Slaughterhouse-Five (1972)

Article #1784 by Dave Sindelar
Viewing Date: 2-1-2006
Posting Date: 7-1-2006
Directed by George Roy Hill
Featuring Michael Sacks, Ron Leibman, Eugene Roche

Billy Pilgrim, unstuck in time, finds himself flitting back and forth through his life, including his time as a prisoner-of-war in Dresden and his abduction by aliens from Tralfamadore.

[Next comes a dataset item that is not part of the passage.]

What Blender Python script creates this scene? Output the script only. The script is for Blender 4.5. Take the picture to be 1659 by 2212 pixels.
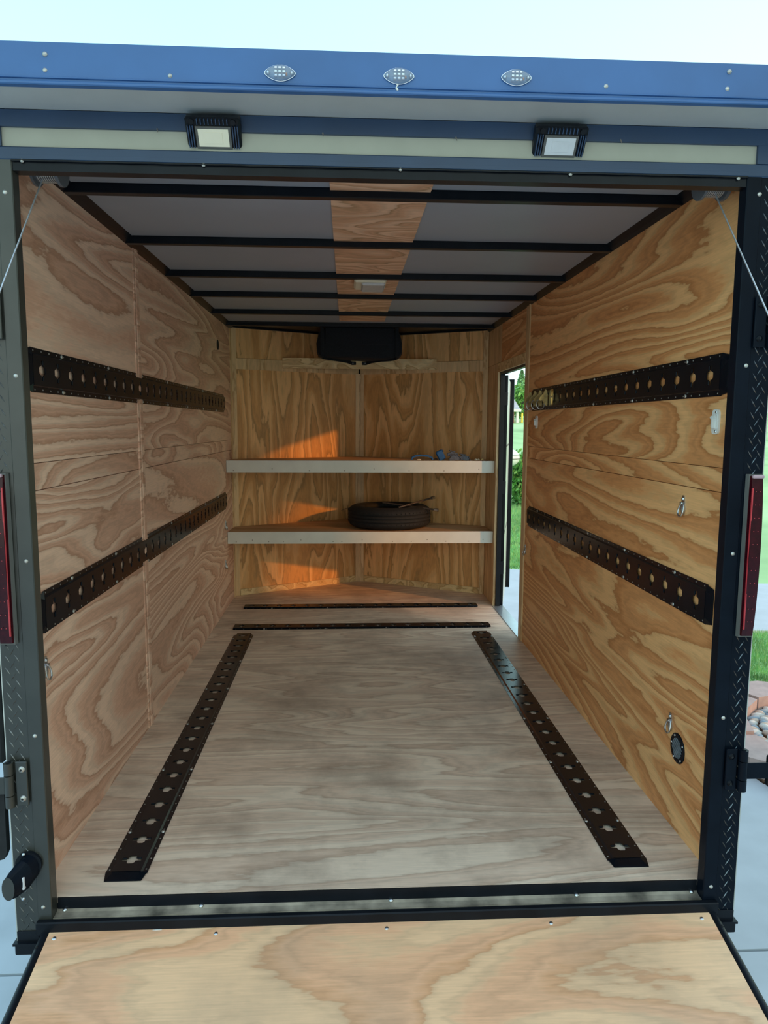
import bpy, math, random
from mathutils import Matrix, Vector
for o in list(bpy.data.objects): bpy.data.objects.remove(o, do_unlink=True)
SC = bpy.context.scene; COL = SC.collection
PI = math.pi
# ------------------------------------------------------------------ camera
CAMP = (0.8169, -1.8044, 1.2410); YAW, PIT, ROL, FPX = 0.0515991, -0.1196458, 0.0049582, 1550.19
cd = bpy.data.cameras.new('camera'); cam = bpy.data.objects.new('camera', cd); COL.objects.link(cam)
cd.sensor_fit = 'HORIZONTAL'; cd.sensor_width = 36.0; cd.lens = FPX / 1659 * 36.0
cd.clip_start = 0.02; cd.clip_end = 500
_f = Vector((math.sin(YAW)*math.cos(PIT), math.cos(YAW)*math.cos(PIT), math.sin(PIT)))
_r = Vector((math.cos(YAW), -math.sin(YAW), 0)); _u = _r.cross(_f)
_r2 = _r*math.cos(ROL) + _u*math.sin(ROL); _u2 = -_r*math.sin(ROL) + _u*math.cos(ROL)
M = Matrix((_r2, _u2, -_f)).transposed().to_4x4(); M.translation = Vector(CAMP)
cam.matrix_world = M; SC.camera = cam
# ------------------------------------------------------------------ sky
wd = bpy.data.worlds.new('sky'); SC.world = wd; wd.use_nodes = True
nt = wd.node_tree; nt.nodes.clear()
wo = nt.nodes.new('ShaderNodeOutputWorld'); bg = nt.nodes.new('ShaderNodeBackground')
tc = nt.nodes.new('ShaderNodeTexCoord'); sx = nt.nodes.new('ShaderNodeSeparateXYZ'); rp = nt.nodes.new('ShaderNodeValToRGB')
nt.links.new(tc.outputs['Generated'], sx.inputs[0]); nt.links.new(sx.outputs['Z'], rp.inputs[0])
dt = nt.nodes.new('ShaderNodeVectorMath'); dt.operation = 'DOT_PRODUCT'; dt.inputs[1].default_value = (.79, -.55, .27)   # towards the low sun
nt.links.new(tc.outputs['Generated'], dt.inputs[0])
wr_ = nt.nodes.new('ShaderNodeValToRGB'); mr_ = nt.nodes.new('ShaderNodeMapRange'); mr_.inputs['From Min'].default_value = -1; nt.links.new(dt.outputs['Value'], mr_.inputs[0]); nt.links.new(mr_.outputs[0], wr_.inputs[0])
wr_.color_ramp.elements[0].position = .25; wr_.color_ramp.elements[0].color = (1, 1, 1, 1)
wr_.color_ramp.elements[1].position = 1.0; wr_.color_ramp.elements[1].color = (1.62, 1.12, .88, 1)
mu_ = nt.nodes.new('ShaderNodeVectorMath'); mu_.operation = 'MULTIPLY'; nt.links.new(rp.outputs[0], mu_.inputs[0]); nt.links.new(wr_.outputs[0], mu_.inputs[1])
nt.links.new(mu_.outputs[0], bg.inputs[0]); nt.links.new(bg.outputs[0], wo.inputs[0])
e = rp.color_ramp.elements
e[0].position = 0.0; e[0].color = (0.70, .95, .99, 1)
e[1].position = 1.0; e[1].color = (0.36, 0.60, 0.92, 1)
m_ = e.new(0.30); m_.color = (0.51, .88, .95, 1)
m_ = e.new(0.50); m_.color = (0.41, 0.77, .92, 1)
bg.inputs[1].default_value = 1.25
# low orange evening sun, reaching the nose wall through the side door
sd = bpy.data.lights.new('evening_sun', 'SUN'); so = bpy.data.objects.new('evening_sun', sd); COL.objects.link(so)
sd.energy = 1.2; sd.color = (1.0, 0.36, 0.05); sd.angle = math.radians(1.6)
so.rotation_euler = Vector((-1.1, 0.77, -0.37)).to_track_quat('-Z', 'Y').to_euler(); so.location = (8, -6, 6)
# ------------------------------------------------------------------ view
vs = SC.view_settings; vs.view_transform = 'Standard'; vs.look = 'None'; vs.gamma = 1.0; vs.use_curve_mapping = False
vs.exposure = 0.42

# ------------------------------------------------------------------ node materials
MATS = {}
def newmat(name):
    m = bpy.data.materials.new(name); m.use_nodes = True; MATS[name] = m
    return m, m.node_tree, m.node_tree.nodes['Principled BSDF']
def plain(name, col, rough=0.5, metal=0.0, var=0.12, scale=14.0, bump=0.0, spec=0.5, **kw):
    """principled colour broken up by procedural noise"""
    m, t, b = newmat(name); L = t.links.new
    n = t.nodes.new('ShaderNodeTexNoise'); n.inputs['Scale'].default_value = scale; n.inputs['Detail'].default_value = 4
    c = t.nodes.new('ShaderNodeTexCoord'); L(c.outputs['Object'], n.inputs['Vector'])
    r = t.nodes.new('ShaderNodeValToRGB'); L(n.outputs[0], r.inputs[0])
    r.color_ramp.elements[0].position = .3; r.color_ramp.elements[1].position = .7
    r.color_ramp.elements[0].color = tuple(x*(1-var) for x in col)+(1,)
    r.color_ramp.elements[1].color = tuple(min(1, x*(1+var)) for x in col)+(1,)
    L(r.outputs[0], b.inputs['Base Color'])
    b.inputs['Roughness'].default_value = rough; b.inputs['Metallic'].default_value = metal
    b.inputs['Specular IOR Level'].default_value = spec
    if bump:
        bp = t.nodes.new('ShaderNodeBump'); bp.inputs['Strength'].default_value = bump; bp.inputs['Distance'].default_value = .002
        L(n.outputs[0], bp.inputs['Height']); L(bp.outputs[0], b.inputs['Normal'])
    for k, v in kw.items(): b.inputs[k.replace('_', ' ')].default_value = v
    return m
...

I was once a voracious reader of Kurt Vonnegut’s novels, but it’s been a long time since I’ve read one of them. For some reason, I never warmed up to this novel (I preferred Cat’s Cradle and Breakfast of Champions), but from what I remember, the movie seems reasonably true to it, and I liked the movie enough that I plan to revisit the novel in the near future. It’s supposed to be his greatest work, but I suspect that I was really not mature enough at the time of my reading of it to appreciate the many dark ironies that make up the story here. And it is, after all, dark ironies that drive this story, from the circumstances that surround the death of his wife to the fact that the greatest threat to his life during the war is not the Germans but a fellow American. Adapting this work must have been a daunting task, but George Roy Hill manages it by largely shunting back and forth between two storylines; the incidents surrounding the fire-bombing of Dresden and the story of his life after his return home. Humorous at times, darkly tragic at others, you become attached to the many characters you meet, especially to his wartime friend played by Eugene Roche. Other Vonnegut characters pop up in the story; Eliot Rosewater was from Vonnegut’s “God Bless You, Mr. Rosewater” and Howard Campbell was from “Mother Night”. There are several familiar names in the cast, including Ron Leibman, Valerie Perrine (almost her motion picture debut), Holly Near (who is primarily known as a folksinger), Perry King, and the ever-popular John Dehner.